| TASK REQUIREMENTS |
Tally the lines in the following entries that include the word "starts"; state only the total.
━━━ TASK MATERIAL ━━━
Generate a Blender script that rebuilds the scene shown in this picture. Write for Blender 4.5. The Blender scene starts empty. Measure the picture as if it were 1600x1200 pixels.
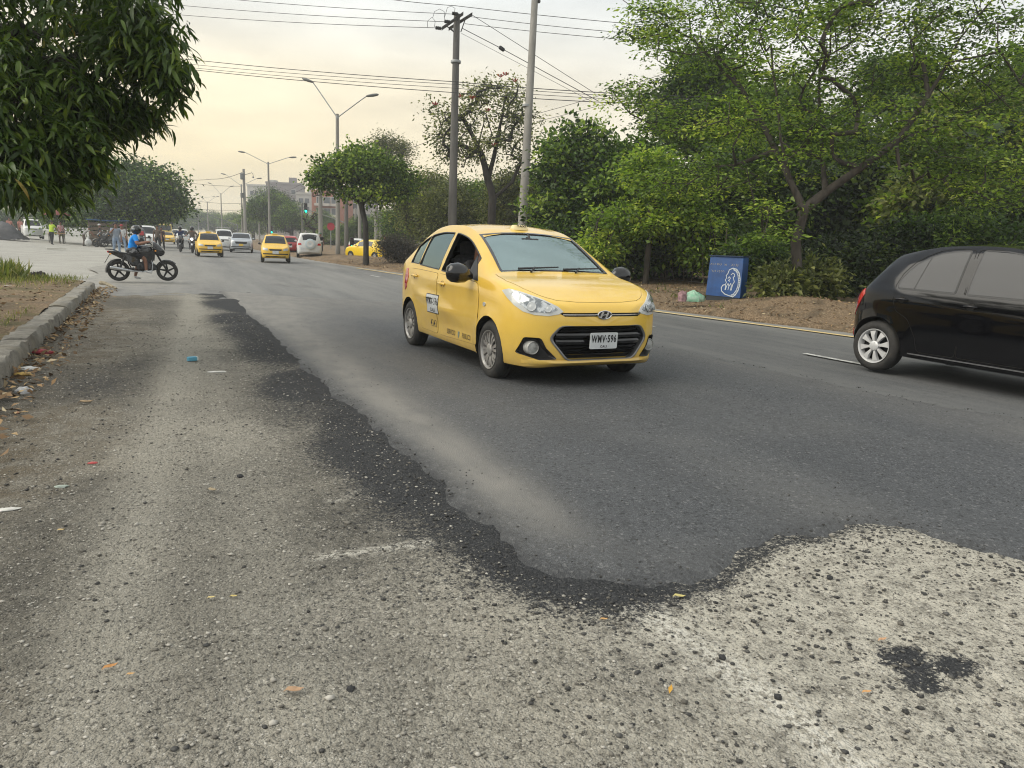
━━━
━━━ TASK MATERIAL ━━━
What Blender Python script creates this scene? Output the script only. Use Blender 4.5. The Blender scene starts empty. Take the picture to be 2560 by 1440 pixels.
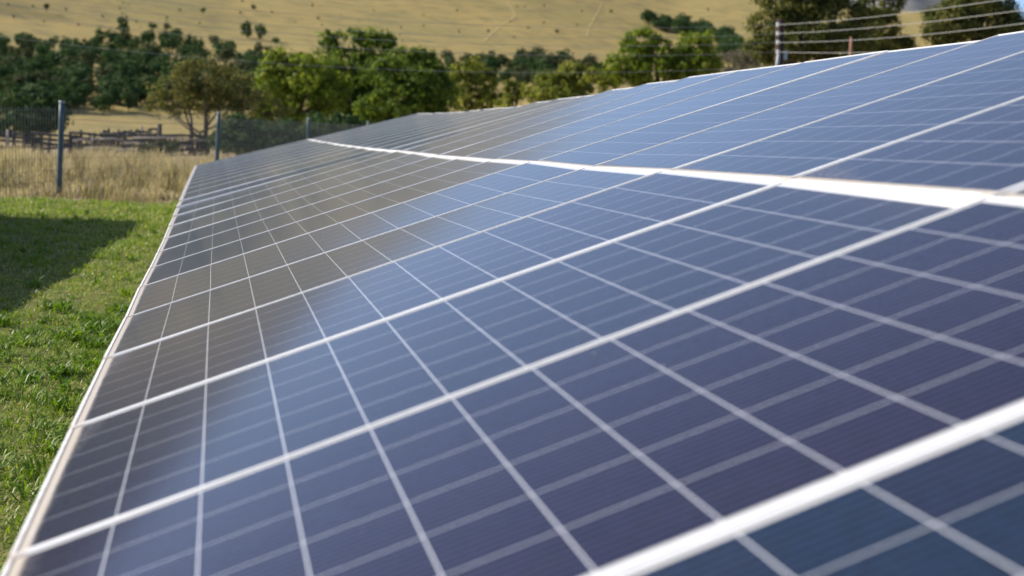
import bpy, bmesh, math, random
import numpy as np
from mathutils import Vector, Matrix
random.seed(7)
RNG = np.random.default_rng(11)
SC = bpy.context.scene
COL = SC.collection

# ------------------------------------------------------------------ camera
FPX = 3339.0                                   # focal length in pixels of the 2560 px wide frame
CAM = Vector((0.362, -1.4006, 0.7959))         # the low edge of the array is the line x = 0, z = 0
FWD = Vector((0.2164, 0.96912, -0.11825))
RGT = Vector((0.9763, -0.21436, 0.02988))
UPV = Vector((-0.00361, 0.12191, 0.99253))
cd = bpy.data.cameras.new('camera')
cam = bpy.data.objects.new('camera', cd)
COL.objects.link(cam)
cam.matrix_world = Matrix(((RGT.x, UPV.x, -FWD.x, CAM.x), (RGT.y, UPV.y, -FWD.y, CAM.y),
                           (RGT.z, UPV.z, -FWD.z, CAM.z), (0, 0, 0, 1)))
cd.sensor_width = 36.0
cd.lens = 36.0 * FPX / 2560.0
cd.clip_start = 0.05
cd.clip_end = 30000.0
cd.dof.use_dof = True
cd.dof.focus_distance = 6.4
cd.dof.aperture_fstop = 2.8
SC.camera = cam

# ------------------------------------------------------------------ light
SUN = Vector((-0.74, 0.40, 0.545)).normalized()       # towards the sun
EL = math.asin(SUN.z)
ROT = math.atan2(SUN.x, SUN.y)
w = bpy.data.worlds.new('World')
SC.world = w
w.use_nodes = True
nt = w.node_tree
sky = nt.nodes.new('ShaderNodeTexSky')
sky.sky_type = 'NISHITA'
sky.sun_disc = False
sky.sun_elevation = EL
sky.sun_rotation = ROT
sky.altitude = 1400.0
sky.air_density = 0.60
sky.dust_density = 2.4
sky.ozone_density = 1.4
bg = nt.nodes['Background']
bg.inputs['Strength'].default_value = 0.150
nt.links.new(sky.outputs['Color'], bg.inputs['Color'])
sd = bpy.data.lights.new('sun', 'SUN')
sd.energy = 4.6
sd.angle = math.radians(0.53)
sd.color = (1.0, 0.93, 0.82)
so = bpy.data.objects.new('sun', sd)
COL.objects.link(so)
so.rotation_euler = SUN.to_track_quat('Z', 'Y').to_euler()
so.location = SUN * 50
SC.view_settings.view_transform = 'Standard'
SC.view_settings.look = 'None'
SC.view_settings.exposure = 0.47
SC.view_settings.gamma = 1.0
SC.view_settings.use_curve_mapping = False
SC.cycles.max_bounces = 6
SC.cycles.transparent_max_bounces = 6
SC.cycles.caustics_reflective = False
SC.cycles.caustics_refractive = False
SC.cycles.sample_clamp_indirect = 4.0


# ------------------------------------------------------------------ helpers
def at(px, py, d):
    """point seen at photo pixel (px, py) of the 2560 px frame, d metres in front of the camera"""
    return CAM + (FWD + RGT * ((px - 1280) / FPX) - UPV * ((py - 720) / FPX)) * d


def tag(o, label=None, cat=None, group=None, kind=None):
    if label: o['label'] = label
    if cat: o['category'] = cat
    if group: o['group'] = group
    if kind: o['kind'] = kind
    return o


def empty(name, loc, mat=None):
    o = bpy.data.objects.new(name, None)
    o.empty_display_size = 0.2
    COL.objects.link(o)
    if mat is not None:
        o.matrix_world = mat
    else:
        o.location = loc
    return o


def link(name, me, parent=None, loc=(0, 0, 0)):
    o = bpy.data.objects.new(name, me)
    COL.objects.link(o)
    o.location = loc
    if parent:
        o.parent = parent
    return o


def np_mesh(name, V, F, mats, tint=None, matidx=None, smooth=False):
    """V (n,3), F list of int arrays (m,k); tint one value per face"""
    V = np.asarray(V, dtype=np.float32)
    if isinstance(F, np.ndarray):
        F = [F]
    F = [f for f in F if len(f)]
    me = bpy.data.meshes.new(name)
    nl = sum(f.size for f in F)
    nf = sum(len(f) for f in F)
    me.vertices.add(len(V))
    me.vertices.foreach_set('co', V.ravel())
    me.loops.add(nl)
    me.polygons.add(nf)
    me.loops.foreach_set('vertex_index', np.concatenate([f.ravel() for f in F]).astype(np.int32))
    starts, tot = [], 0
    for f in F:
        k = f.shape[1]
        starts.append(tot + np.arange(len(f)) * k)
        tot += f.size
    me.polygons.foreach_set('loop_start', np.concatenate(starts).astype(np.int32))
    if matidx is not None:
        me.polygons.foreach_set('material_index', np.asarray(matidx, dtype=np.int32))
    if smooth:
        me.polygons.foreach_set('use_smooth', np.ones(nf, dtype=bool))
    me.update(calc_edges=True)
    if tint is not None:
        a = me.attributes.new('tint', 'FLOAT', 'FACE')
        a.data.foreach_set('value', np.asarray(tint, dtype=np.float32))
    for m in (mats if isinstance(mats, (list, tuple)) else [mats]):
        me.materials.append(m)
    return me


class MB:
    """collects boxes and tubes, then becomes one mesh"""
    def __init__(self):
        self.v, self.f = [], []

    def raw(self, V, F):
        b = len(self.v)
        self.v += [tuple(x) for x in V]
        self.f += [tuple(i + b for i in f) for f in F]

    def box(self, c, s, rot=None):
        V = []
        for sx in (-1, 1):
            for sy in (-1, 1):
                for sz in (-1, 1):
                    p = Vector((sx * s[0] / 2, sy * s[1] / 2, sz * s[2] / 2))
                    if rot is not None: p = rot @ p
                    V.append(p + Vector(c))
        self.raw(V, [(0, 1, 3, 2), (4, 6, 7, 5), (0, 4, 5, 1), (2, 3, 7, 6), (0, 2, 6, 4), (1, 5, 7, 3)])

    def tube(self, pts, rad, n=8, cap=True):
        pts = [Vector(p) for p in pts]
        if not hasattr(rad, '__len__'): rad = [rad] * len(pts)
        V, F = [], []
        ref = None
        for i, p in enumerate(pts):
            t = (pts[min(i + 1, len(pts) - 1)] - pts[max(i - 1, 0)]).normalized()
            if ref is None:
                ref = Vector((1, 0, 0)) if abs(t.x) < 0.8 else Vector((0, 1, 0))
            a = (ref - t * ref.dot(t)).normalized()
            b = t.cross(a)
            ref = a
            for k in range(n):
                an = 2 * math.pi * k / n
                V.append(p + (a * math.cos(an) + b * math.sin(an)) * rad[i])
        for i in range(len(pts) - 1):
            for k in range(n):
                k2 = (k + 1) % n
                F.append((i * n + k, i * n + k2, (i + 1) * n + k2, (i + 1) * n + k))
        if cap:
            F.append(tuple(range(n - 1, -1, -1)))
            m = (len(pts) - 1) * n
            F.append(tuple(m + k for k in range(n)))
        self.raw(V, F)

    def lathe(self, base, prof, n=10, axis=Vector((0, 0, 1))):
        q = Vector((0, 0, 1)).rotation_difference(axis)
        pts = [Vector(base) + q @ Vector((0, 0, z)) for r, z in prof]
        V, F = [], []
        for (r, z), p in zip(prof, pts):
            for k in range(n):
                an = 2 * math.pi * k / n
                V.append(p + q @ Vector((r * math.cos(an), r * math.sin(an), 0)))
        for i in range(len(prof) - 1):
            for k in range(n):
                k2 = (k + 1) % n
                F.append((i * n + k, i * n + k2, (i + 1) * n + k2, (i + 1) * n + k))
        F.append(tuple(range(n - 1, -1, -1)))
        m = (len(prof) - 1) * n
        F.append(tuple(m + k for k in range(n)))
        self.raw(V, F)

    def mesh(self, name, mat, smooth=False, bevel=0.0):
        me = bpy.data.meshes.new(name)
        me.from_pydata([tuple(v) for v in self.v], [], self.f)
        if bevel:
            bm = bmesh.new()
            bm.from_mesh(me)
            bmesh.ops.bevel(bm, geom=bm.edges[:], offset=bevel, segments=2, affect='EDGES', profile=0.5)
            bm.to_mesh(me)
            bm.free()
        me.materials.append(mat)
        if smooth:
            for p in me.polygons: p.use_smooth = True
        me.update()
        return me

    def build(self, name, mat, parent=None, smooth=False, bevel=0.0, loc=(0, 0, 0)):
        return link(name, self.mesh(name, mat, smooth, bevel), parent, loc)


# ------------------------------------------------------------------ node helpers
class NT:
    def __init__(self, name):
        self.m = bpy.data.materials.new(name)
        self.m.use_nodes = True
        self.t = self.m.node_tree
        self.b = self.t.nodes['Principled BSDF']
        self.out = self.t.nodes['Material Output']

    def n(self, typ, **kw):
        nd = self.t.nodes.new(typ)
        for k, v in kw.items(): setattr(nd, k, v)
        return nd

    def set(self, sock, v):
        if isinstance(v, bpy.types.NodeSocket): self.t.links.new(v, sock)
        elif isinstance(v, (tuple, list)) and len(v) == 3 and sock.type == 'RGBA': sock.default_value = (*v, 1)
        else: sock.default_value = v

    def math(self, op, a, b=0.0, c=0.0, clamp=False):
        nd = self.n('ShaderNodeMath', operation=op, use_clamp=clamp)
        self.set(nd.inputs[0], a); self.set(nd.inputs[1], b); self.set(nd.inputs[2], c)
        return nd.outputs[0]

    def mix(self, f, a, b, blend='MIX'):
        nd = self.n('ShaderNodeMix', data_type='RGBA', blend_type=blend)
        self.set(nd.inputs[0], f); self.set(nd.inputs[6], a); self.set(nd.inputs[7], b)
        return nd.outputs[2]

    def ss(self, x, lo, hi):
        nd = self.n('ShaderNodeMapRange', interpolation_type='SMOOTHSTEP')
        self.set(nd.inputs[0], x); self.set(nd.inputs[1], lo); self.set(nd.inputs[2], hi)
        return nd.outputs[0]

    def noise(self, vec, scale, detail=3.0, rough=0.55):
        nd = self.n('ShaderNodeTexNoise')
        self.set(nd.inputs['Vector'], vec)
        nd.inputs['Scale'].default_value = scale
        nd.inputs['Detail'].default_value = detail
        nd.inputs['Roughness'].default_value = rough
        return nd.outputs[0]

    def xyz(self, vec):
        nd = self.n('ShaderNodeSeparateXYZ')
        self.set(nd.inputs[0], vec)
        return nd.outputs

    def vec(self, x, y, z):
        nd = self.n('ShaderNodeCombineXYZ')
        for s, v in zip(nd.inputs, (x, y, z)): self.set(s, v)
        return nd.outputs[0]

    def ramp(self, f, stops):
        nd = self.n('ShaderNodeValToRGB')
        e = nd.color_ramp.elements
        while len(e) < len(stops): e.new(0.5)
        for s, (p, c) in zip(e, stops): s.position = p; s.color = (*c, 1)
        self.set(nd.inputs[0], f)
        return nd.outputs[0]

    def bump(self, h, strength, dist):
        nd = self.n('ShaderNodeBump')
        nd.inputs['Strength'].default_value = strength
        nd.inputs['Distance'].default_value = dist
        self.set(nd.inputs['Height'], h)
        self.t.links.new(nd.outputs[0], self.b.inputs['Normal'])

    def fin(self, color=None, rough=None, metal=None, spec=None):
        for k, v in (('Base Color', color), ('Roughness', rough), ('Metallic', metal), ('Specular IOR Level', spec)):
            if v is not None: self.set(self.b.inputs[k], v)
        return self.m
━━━
| PROBLEM SOLUTION |
5